▶ [What is required]
Retype the stretch of lines that starts at the line containing "Reconstruct this image" and ends at the line containing "S.camera = cam", inclusive. Do not include pictures.

▶ [Data shown]
»»
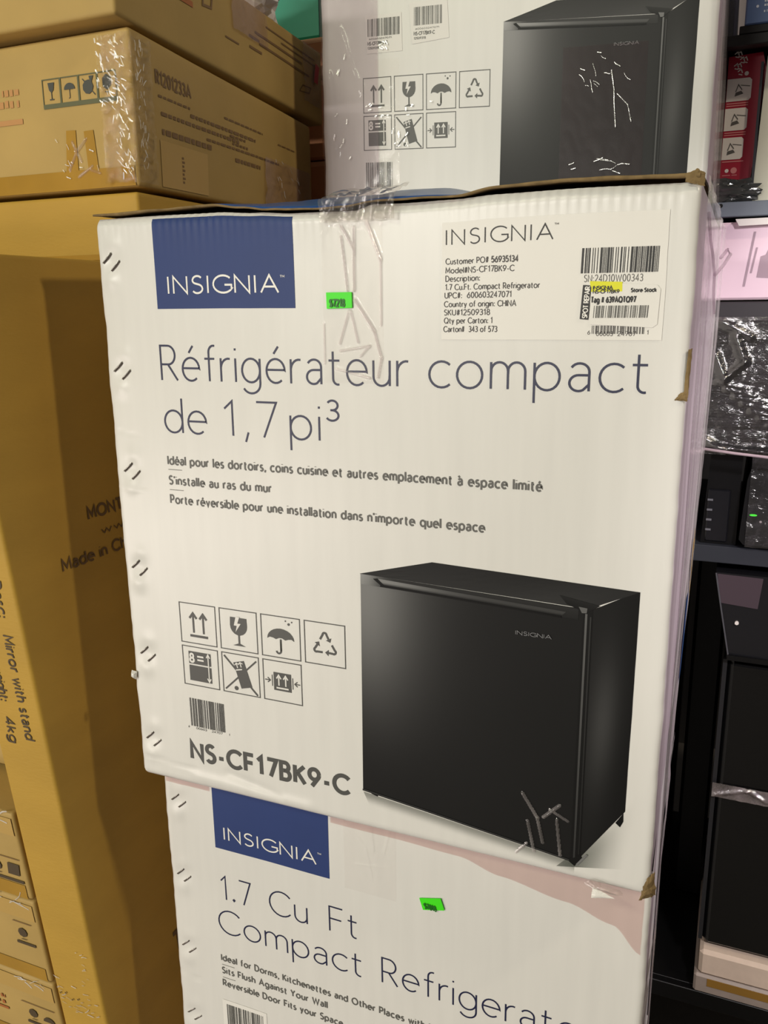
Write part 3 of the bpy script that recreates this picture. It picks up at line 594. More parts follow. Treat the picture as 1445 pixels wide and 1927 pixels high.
plab(rag('torn_edge', [(.4985,-.0005,.403),(.5015,.000,.402),(.5020,.002,.434),(.4995,-.0006,.433)], front, KEDGE, seed=3, jag=.0005, thick=.0008), 'torn brown board edge')
plab(rag('torn_edge', [(.4925,-.0008,.3985),(.5012,-.0005,.398),(.5013,.001,.405),(.4965,-.001,.4035)], front, KEDGE, seed=4, jag=.0008, thick=.001), 'torn brown board edge')
plab(rag('torn_corner', [(.493,-.002,-.004),(.5045,.004,.000),(.503,.004,.022),(.4975,-.002,.018)], front, KEDGE, seed=6, thick=.003), 'torn brown corner')
plab(rag('torn_corner', [(.490,-.001,.541),(.502,.001,.538),(.502,.002,.546),(.497,.001,.549),(.490,-.001,.546)], front, KEDGE, seed=8, thick=.001, jag=.0007), 'worn brown corner')
plab(rag('torn_edge', [(-.003,-.001,.108),(.003,-.002,.106),(.004,-.001,.114),(-.002,-.001,.115)], front, WHITE, seed=9, thick=.003, jag=.0006), 'torn white nib')
plab(rag('tape_scrap', [(.448,-.004,.000),(.480,-.004,-.002),(.478,-.003,.002),(.455,-.003,.006)], front, TAPE_D, seed=12, thick=.004, jag=.002), 'glossy tape scrap')
plab(rag('tape_scrap', [(.455,-.003,-.012),(.474,-.003,-.007),(.456,-.003,-.001)], front, WINK, seed=13, thick=.001, jag=.0005), 'loose white tape corner')
# side of the front carton: blue panel near the rear and a torn slit
def MS(y, z, off): return (W-taper(z)*y+off+.0012*nz(y*9, z*9, 2), y, z)
q = Ink(); q.rect(.215, .088, .262, .180, 6, 14); q.lay('side_blue_panel', MS, BLUE_T, front, .0055)
plab(rag('torn_slit', [(.5040,.240,.235),(.5040,.262,.243),(.5040,.268,.22),(.5038,.245,.172),(.5040,.235,.20)], front, KEDGE, seed=15, thick=-.0005, jag=.0008), 'torn brown slit')

# ---- the carton underneath (English face)
LZ = -.5455
ST2 = [(.0175,.5015),(.0165,.4095),(.0162,.3175),(.0168,.2265),(.0165,.137),(.017,.045)]
lc = Carton(.5435, ST2, lambda u: .5435, seed=21, ripple=.0, taper=lambda z: .038, warp=1.2)
lc.creases = [(0, .28, .03, .275, -.001, .001), (0,.20,.035,.203,.001,.0015)]
lower = thing('refrigerator_carton', 'white carton with large English lettering, supporting the French-lettered carton', 'box', (0, .030, LZ))
lc.body(lower, nu=170, nv=150); lc.staples(lower)
M = lc.M; dz = .4643-(-.0907-LZ)      # layout shift between the two faces
logo(M, lower, .5405, .0612, .1962, .4643, dy=-dz)
dyl = -LZ
def l2(s, u0, v0, cap, wt, u1, m, name='printed_lettering', gap=.2): return line(s, u0, v0+dyl, cap, wt, u1, m, name, gap, lower)
l2('1.7', .0650, -.1530, .0290, .055, .1010, NAVY, 'title_lettering', .25); l2('Cu', .1245, -.1525, .0290, .055, .1685, NAVY, 'title_lettering', .22); l2('Ft', .1945, -.1520, .0290, .055, .2250, NAVY, 'title_lettering', .22)
l2('Compact', .0590, -.1965, .0295, .055, .2290, NAVY, 'title_lettering', .2); l2('Refrigerator', .2520, -.1945, .0295, .055, .4600, NAVY, 'title_lettering', .22)
l2('Ideal for Dorms, Kitchenettes and Other Places with Limited Space', .0590, -.2335, .0075, .205, .3640, GREY2, gap=.3)
l2('Sits Flush Against Your Wall', .0590, -.2500, .0075, .205, .1880, GREY2, gap=.3)
l2('Reversible Door Fits your Space', .0590, -.2665, .0075, .205, .2055, GREY2, gap=.3)
q = Ink(); q.rect(.0590, -.2392+dyl, .0750, -.2387+dyl); q.rect(.0590, -.2560+dyl, .0750, -.2555+dyl); q.lay('divider_dash', M, GREY2, lower)
q = Ink(); q.rect(.0565, -.325+dyl, .1130, -.2855+dyl, 6, 4); bl = q.lay('barcode_label', M, PAPER, lower, .0004)
q = Ink(); barcode(q, .0620, -.318+dyl, .1085, -.2905+dyl, 26, 13); q.lay('barcode', M, GREY, bl, .0007)
icons(M, lower, .0605, -.350+dyl)
q = Ink(); q.rect(.134, -.30+dyl, .200, -.2975+dyl, 4, 1); q.lay('label_edge', M, WINK, lower, .0004)
sticker(M, lower, [(.2960,-.0955+dyl),(.3176,-.0893+dyl),(.3138,-.0780+dyl),(.2922,-.0838+dyl)], '$7018', (.2985,-.0925+dyl,.3100,.0052), -.30)
rg = [(.215,.522,.236,.500,.0012,.001),(.236,.500,.242,.47,.0012,.001),(.262,.530,.276,.508,.0012,.001),(.225,.48,.262,.486,.0008,.001),(.262,.53,.255,.50,.001,.001),(.232,.47,.25,.455,.001,.001),(.24,.54,.244,.50,.0012,.0012)]
ridged(M, .2130, .4500, .2680, .5400, 50, 80, rg, .0005, .0003, 31, TAPE, 'clear_tape', lower)
TINT = film('overhang_shade', (.90, .80, .79), .0, .2, 20, (1, 1, 1), .05, haze=.03, hazecol=(.6, .5, .5), fres=.06)  # shade under the overhanging carton, painted as a tinted sheet
q = Ink()
LB = [(.0,.521),(.26,.519),(.33,.517),(.37,.507),(.43,.498),(.47,.487),(.496,.464)]
us = [.003+.0555*i/14 for i in range(15)]; us2 = [.199+.296*i/80 for i in range(81)]
for U in (us, us2):
    n0 = len(q.v)
    for u_ in U:
        lo = pl_interp(LB, u_)
        for k in range(13): q.v.append((u_, lo+(.5415-lo)*k/12))
    for i in range(len(U)-1):
        for k in range(12): a = n0+i*13+k; q.f.append((a, a+13, a+14, a+1))
q.lay('overhang_shade_band', M, TINT, lower, .0006)
for zt, sd in ((-.155, 1), (-.20, 2)):
    plab(rag('torn_edge', [(.4975,.001,zt+dyl),(.5005,.003,zt+dyl),(.4995,.10,zt+.012+dyl),(.4985,.001,zt+.018+dyl)], lower, WHITE, seed=sd+40, thick=.001), 'frayed white edge')

# ---- the carton behind, above
BZ = .5534
bc = Carton(.54, [], lambda u: .54, seed=51, ripple=0, shear=-.0396, zs=1.0674, warp=1.6)
back = thing('refrigerator_carton', 'white carton behind and above, with two barcode labels and stretch film', 'box', (-.0225, .5009, BZ+.0005), rz=.0144)
bc.body(back, D=.47, nu=90, nv=90); M = bc.M
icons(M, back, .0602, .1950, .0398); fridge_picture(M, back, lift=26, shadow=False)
q = Ink(); barcode(q, .0625, .067, .1018, .0968, 24, 23); q.lay('barcode', M, GREY, back)
for P, B_, sd, wd in (([(.0665,.2225),(.1165,.2228),(.1150,.2655),(.0640,.2640)], (.0675,.2415,.1130,.2610), 5, 0), ([(.1300,.2290),(.1800,.2330),(.1770,.2760),(.1255,.2740)], (.1325,.2490,.1705,.2690), 6, .002)):
    q = Ink(); q.poly(P); o = q.lay('barcode_label', M, PAPER, back, .0005); plab(o, 'left white barcode label' if sd == 5 else 'right white barcode label')
    q = Ink(); barcode(q, *B_, 26, sd); u0, v0 = B_[0], P[0][1]
    text(q, '600603247071', u0+.002, v0+.0155, .0016, .2, u0+.034); text(q, 'NS-CF17BK9-C', u0, v0+.0095, .0035, .22, u0+.028, .25); text(q, '12509318', u0, v0+.0050, .0022, .22, u0+.016); q.lay('label_lettering', M, GREY2, o, .0008)
ridged(M, -.004, .02, .082, .50, 40, 120, [(.03,.25,.055,.18,.002,.002),(.012,.20,.02,.11,.003,.003),(.05,.2,.082,.16,.001,.002)], .0022, .0004, 61, FILM, 'stretch_film', back)
ridged(M, .078, .05, .112, .215, 20, 50, [(.08,.16,.12,.15,.002,.002)], .0018, .001, 62, FILM_T, 'stretch_film', back)
ridged(M, .325, .07, .425, .212, 60, 80, [], .0012, .0003, 63,
       film('film_on_picture', (.93, .88, .89), .0, .26, 40, (1, 1, 1), .05, haze=.02, hazecol=(.30, .20, .21), fres=.05), 'stretch_film', back)
glints(M, back, 9, (.335, .075, .415, .095), (.006, .02), .0007, 201, 0.2); glints(M, back, 12, (.345, .17, .40, .205), (.004, .015), .0006, 202, -.6)
q = Ink(); q.stroke([(.384,.185),(.388,.165),(.389,.150),(.392,.125)], .0009); q.stroke([(.392,.160),(.405,.148),(.410,.130)], .0006); q.lay('crease_highlight', M, GLINT, back, .003)
glints(M, back, 16, (.062, .145, .155, .165), (.002, .005), .0012, 203, .5); glints(M, back, 10, (.10, .112, .125, .13), (.002, .006), .0010, 204, 1.0); glints(M, back, 10, (.01, .10, .04, .24), (.003, .008), .0014, 205, 1.0)
glints(M, back, 8, (.084, .2275, .094, .238), (.004, .006), .0012, 206, -.5)
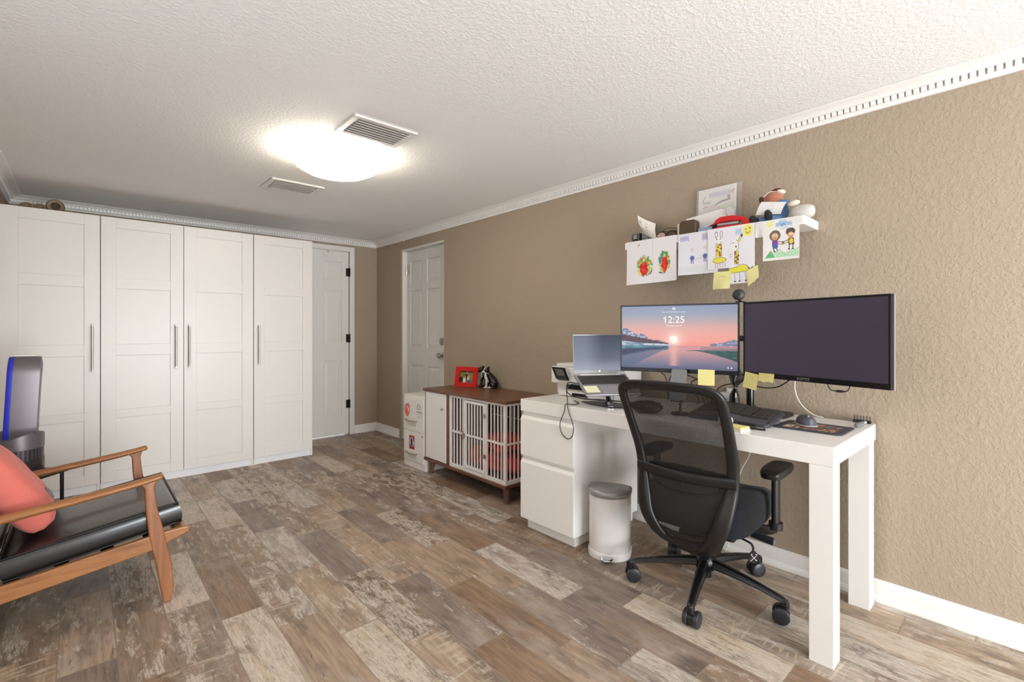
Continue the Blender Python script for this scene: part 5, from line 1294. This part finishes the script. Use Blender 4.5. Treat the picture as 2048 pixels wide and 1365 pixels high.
obj('shirt', MB().ell((2.510, .852, SZ + .060), (.032, .048, .045), (R(8), 0, 0)), M['bluecloth'], T, smooth=80)
obj('sleeve', MB().tube([(2.495, .865, SZ + .098), (2.480, .820, SZ + .094), (2.478, .795, SZ + .088)], [.018, .017, .014], 12), M['bluecloth'], T, smooth=80)
obj('paw', MB().ell((2.476, .774, SZ + .083), (.013, .027, .014), (R(-8), 0, 0)), M['furpale'], T, smooth=80)
obj('trouser_leg', MB().tube([(2.505, .850, SZ + .026), (2.475, .905, SZ + .022), (2.455, .925, SZ + .022)], [.022, .019, .017], 12), M['bluecloth'], T, smooth=80)
obj('trouser_leg', MB().tube([(2.505, .830, SZ + .026), (2.475, .855, SZ + .024), (2.452, .872, SZ + .026)], [.022, .019, .017], 12), M['bluecloth'], T, smooth=80)
obj('foot', MB().tube([(2.455, .925, SZ + .017), (2.446, .944, SZ + .030), (2.444, .952, SZ + .046)], [.015, .017, .012], 12), M['shoe'], T, smooth=80)
obj('foot', MB().ell((2.440, .872, SZ + .036), (.014, .018, .030), (R(-12), 0, 0)), M['shoe'], T, smooth=80)
c = Canvas(.11, .068, '#e3dfdc', .0014); c.ring(.5, .5, .1, .15, .012, '#b7b2b8', 0, 200); c.line([(.4, .35), (.55, .3), (.6, .42)], .010, '#a9a8b5')
tag(c.mesh('paper_card', lambda u, v: np.stack([2.444 - .006 * np.sin(np.pi * v) + 0 * u, .905 - .112 * u + .026 * v, SZ + .110 - .022 * u - .060 * v + .008 * u * v], -1), M['art']), 'white paper card held in front of the brown plush dog', 'card')
# white rounded night light at the end
t = MB(); rings = []
for i in range(15):
    a = -1.5 + 3.0 * i / 14
    rings.append([Vector((2.480, .738 - .050 * math.sin(a) * 1.0, SZ + .036)) + Vector((.033 * math.cos(a) ** .55 * math.cos(q), 0, .035 * math.cos(a) ** .55 * math.sin(q))) for q in [2 * math.pi * j / 24 for j in range(24)]])
t.loft(rings)
plant('night_light', t, mat('pale_grey_plastic_shell', '#c4bfb8', .4), 'rounded pale grey capsule shaped lamp at the right end of the shelf', 'lamp', (2.48, .738, SZ + .001), smooth=70)

# ============================================================ OFFICE CHAIR
T = thing('office_chair', 'black office chair with a mesh back, turned to the desk', 'office chair', (2.110, 1.022, 0), R(4))
Lq = dict(local=True)
def LT(p): return Vector(p)
star0 = -19.5 - 4
for k_ in range(5):
    a = R(star0 + 72 * k_); dx, dy = math.cos(a), math.sin(a); pd_ = Vector((-dy, dx, 0)); dr_ = Vector((dx, dy, 0))
    rings = []
    for r_, z_, hw, hh in ((.020, .128, .028, .040), (.10, .124, .026, .034), (.20, .113, .021, .026), (.285, .099, .0175, .020), (.325, .090, .0165, .018), (.343, .084, .014, .014), (.350, .078, .006, .008)):
        rings.append([dr_ * r_ + Vector((0, 0, z_)) + pd_ * (hw * math.copysign(abs(math.cos(q)) ** .55, math.cos(q)) * (1.0 if math.sin(q) < 0 else .72)) + Vector((0, 0, hh * .5 * math.copysign(abs(math.sin(q)) ** .6, math.sin(q)))) for q in [2 * math.pi * j / 18 for j in range(18)]])
    lg = obj('leg', MB().loft(rings).cyl(dr_ * .334 + Vector((0, 0, .084)), dr_ * .334 + Vector((0, 0, .060)), .0155, .0165, 16), M['blackgloss'], T, smooth=50, **Lq)
    # caster: twin wheels under a hood, swivelled
    sw_ = a + R([75, 60, 100, 80, 110][k_]); wv = Vector((math.cos(sw_), math.sin(sw_), 0)); fv = Vector((-wv.y, wv.x, 0)); cc = dr_ * .334 + fv * .014 + Vector((0, 0, .0322))
    ca_ = obj('caster', MB().tube([cc + wv * q for q in (-.012, .012)], .026, 20).cyl(dr_ * .334 + Vector((0, 0, .066)), cc + Vector((0, 0, .010)), .0075, n=10), M['black'], lg, smooth=40, **Lq)
    for s in (-1, 1):
        obj('wheel', MB().tube([cc + wv * (s * q) for q in (.0125, .014, .028, .031, .032)], [.030, .032, .032, .028, .012], 24), M['casterblue'], ca_, smooth=35, **Lq)
obj('hub', MB().lathe([(.001, .098), (.042, .098), (.047, .106), (.046, .138), (.036, .152), (.031, .158), (.001, .158)], (0, 0, 0), 28), M['blackgloss'], T, smooth=40, **Lq)
obj('gas_lift', MB().cyl((0, 0, .060), (0, 0, .255), .0255, n=24).cyl((0, 0, .255), (0, 0, .33), .014, n=20), M['black'], T, smooth=40, **Lq)
obj('tilt_mechanism', MB().box(-.10, -.075, .300, .12, .075, .345).box(-.175, -.05, .270, -.09, .05, .315), M['black'], T, bevel=.010, **Lq)
# seat cushion: superellipse with a waterfall front
rings = []
for z_, k2 in ((.338, .90), (.345, .965), (.375, 1.0), (.420, 1.0), (.450, .97), (.464, .88), (.468, .60), (.466, .2)):
    rg = []
    for j in range(48):
        q = 2 * math.pi * j / 48; x = .255 * k2 * math.copysign(abs(math.cos(q)) ** .45, math.cos(q)) + .015; y = .238 * k2 * math.copysign(abs(math.sin(q)) ** .42, math.sin(q))
        dz_ = -.035 * max(0, (x - .10) / .16) ** 2 * (1 if z_ > .40 else .25) + .020 * (abs(y) / .24) ** 3 * (1 if z_ > .44 else 0) * k2 - .010 * max(0, -(x + .05) / .2) * 0
        rg.append(Vector((x, y, z_ + dz_)))
    rings.append(rg)
obj('seat', MB().loft(rings), M['seatfab'], T, smooth=50, **Lq)
obj('seat_pan', MB().box(-.19, -.19, .322, .22, .19, .343), M['black'], T, bevel=.012, **Lq)
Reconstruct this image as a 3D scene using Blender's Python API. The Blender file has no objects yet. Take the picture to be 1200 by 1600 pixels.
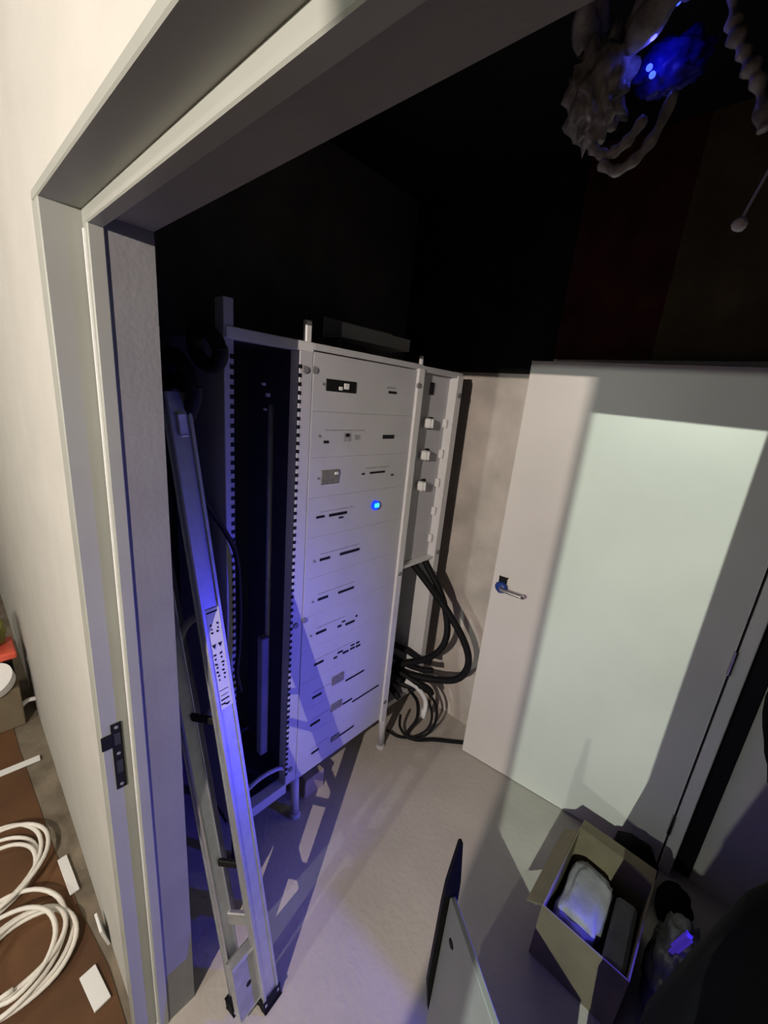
import bpy, bmesh, math, random
from mathutils import Vector, Matrix, noise
random.seed(7)
S = bpy.context.scene
C = S.collection

# ------------------------------------------------------------------ camera
H = 1.9
cam_d = bpy.data.cameras.new('camera'); cam = bpy.data.objects.new('camera', cam_d); C.objects.link(cam)
cam_d.sensor_fit = 'VERTICAL'; cam_d.sensor_height = 36.0; cam_d.lens = 635.71 / 1600 * 36.0
cam_d.clip_start = 0.02
R0 = Vector((0.72521347, 0.68231167, 0.0922833)); D0 = Vector((0.25083621, -0.13699895, -0.95828622)); F0 = Vector((-0.64120715, 0.71811007, -0.27050196))
mw = Matrix.Identity(4)
for i in range(3):
    mw[i][0] = R0[i]; mw[i][1] = -D0[i]; mw[i][2] = -F0[i]
mw[0][3], mw[1][3], mw[2][3] = 0, 0, H
cam.matrix_world = mw
S.camera = cam

# ------------------------------------------------------------------ world, exposure, lights
w = bpy.data.worlds.new('world'); S.world = w; w.use_nodes = True
w.node_tree.nodes['Background'].inputs[0].default_value = (0.02, 0.02, 0.022, 1)
w.node_tree.nodes['Background'].inputs[1].default_value = 0.05
S.view_settings.view_transform = 'Standard'; S.view_settings.look = 'None'
S.view_settings.gamma = 1.0; S.view_settings.use_curve_mapping = False
S.view_settings.exposure = 0.0

def point(name, loc, col, watts, rad):
    l = bpy.data.lights.new(name, 'POINT'); l.color = col; l.energy = watts; l.shadow_soft_size = rad
    o = bpy.data.objects.new(name, l); C.objects.link(o); o.location = loc
    return o
def spot(name, loc, target, col, watts, size, blend, rad):
    l = bpy.data.lights.new(name, 'SPOT'); l.color = col; l.energy = watts; l.shadow_soft_size = rad
    l.spot_size = math.radians(size); l.spot_blend = blend
    o = bpy.data.objects.new(name, l); C.objects.link(o); o.location = loc
    o.rotation_euler = (Vector(target) - Vector(loc)).to_track_quat('-Z', 'Y').to_euler()
    return o
LA = (0.05, -1.50, 2.20)      # warm bulb of the hallway, left of the added light blocker
LB = (0.50, -1.50, 2.345)      # greenish bulb of the hallway, right of the added light blocker
LC = (-2.60, -1.60, 2.60)     # warm bulb further down the hallway
LE = (-0.50, -3.20, 2.20)     # added pale greenish fill light, far side of the hallway
LD = (0.42, 1.56, 0.46)       # blue status lamp of a unit standing at the right of the room
point('hall_light_warm', LA, (1.0, 0.87, 0.77), 215, 0.006)
point('hall_light_green', LB, (0.87, 1.0, 0.85), 310, 0.005)
point('hall_light_far', LC, (1.0, 0.88, 0.74), 55, 0.06)
point('hall_fill_light', LE, (0.92, 1.0, 0.90), 120, 0.03)
spot('status_light_blue', LD, (-0.95, 0.28, 0.64), (0.07, 0.06, 1.0), 100, 86, 0.95, 0.02)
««
▶ [Written solution]
Reconstruct this image as a 3D scene using Blender's Python API. The Blender file has no objects yet. Take the picture to be 1200 by 1600 pixels.
import bpy, bmesh, math, random
from mathutils import Vector, Matrix, noise
random.seed(7)
S = bpy.context.scene
C = S.collection

# ------------------------------------------------------------------ camera
H = 1.9
cam_d = bpy.data.cameras.new('camera'); cam = bpy.data.objects.new('camera', cam_d); C.objects.link(cam)
cam_d.sensor_fit = 'VERTICAL'; cam_d.sensor_height = 36.0; cam_d.lens = 635.71 / 1600 * 36.0
cam_d.clip_start = 0.02
R0 = Vector((0.72521347, 0.68231167, 0.0922833)); D0 = Vector((0.25083621, -0.13699895, -0.95828622)); F0 = Vector((-0.64120715, 0.71811007, -0.27050196))
mw = Matrix.Identity(4)
for i in range(3):
    mw[i][0] = R0[i]; mw[i][1] = -D0[i]; mw[i][2] = -F0[i]
mw[0][3], mw[1][3], mw[2][3] = 0, 0, H
cam.matrix_world = mw
S.camera = cam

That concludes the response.